Posted Monday, Mar 18th 2013 @ 11:09

A Rogue Mix is when you take a band member's laptop (perhaps when he's out of town), open the project file he's working on, finish it with liberal artistic choices, and release the track while he's still in Las Vegas. This may not sound like an established practice in the music industry. This is because I invented it yesterday. It's Wilson's fault for leaving town sporadically on a Sunday. In any event, the track needed to get done, and I consider an impromptu adventure to be a concession of artistic control. It better be, I hit save in the project file as opposed to save as.

Wilson has, in conversation, shown a fascination with mirrors as vessels to fabric landscapes; realities we build, often to exceedingly intricate degree, for the sake of storytelling. In one such landscape of his ward, barriers between a familiar world and an expressionist dream are constrained to mirrors; and, for each of us, the other side confines an alter ego.

Oh, I like that term. Fabric landscapes. It's a thing, now.

In this mix of Galaxy Eye, I built a bridge to Wilson's landscape through character and verse. I entered his story as his alter self through an old oak mirror. Here is the message I wrote to him from the other side:

"I awoke with a start. My hands were burning; covered in bandages, wet with new blood. In a haze, I rushed to the bedroom mirror. The glass had shattered, but an image was etched into the empty space. A message written in my handwriting. It read 'Sing an anthem for fallen angels.'"

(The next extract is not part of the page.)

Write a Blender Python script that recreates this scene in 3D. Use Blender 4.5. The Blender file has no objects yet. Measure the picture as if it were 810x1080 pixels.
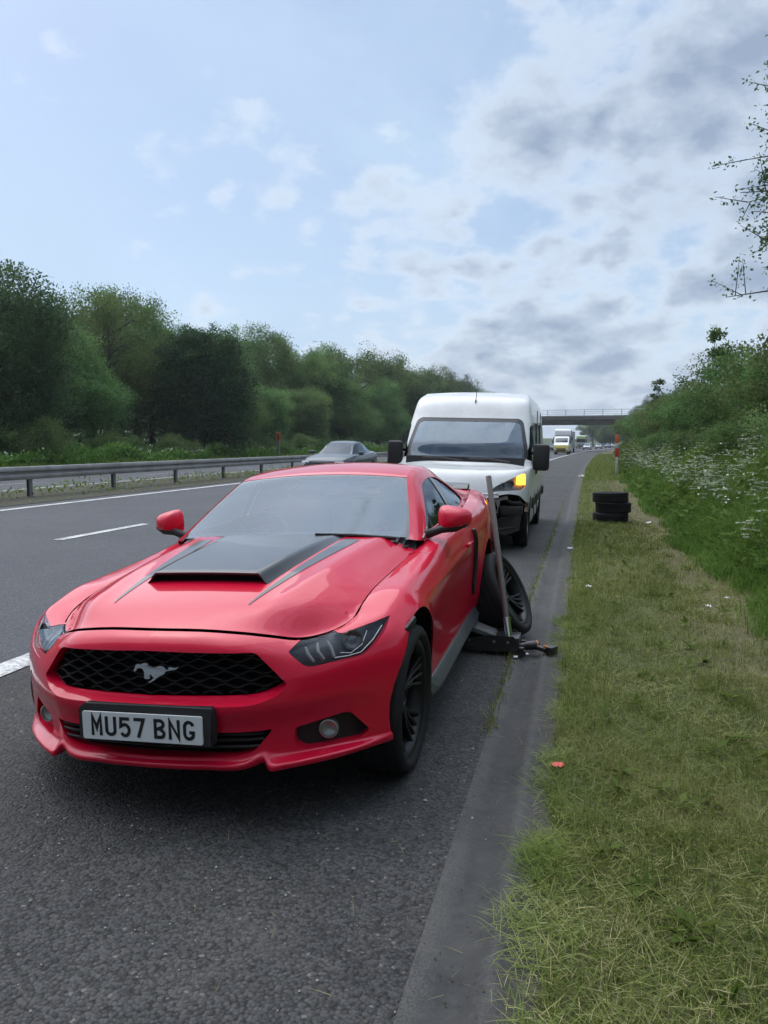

In the mix, I recorded backing vocals to establish a presence as Wilson's image in the mirror. I automated the volume on the backing, pushing forwards and pulling back the alter's presence in the mix in accordance with rising and falling levels of intensity within the arrangement. Becoming a distorted, expressionistic replica of an artist within the constraints of his own fabric landscape was, to say the least, mood altering.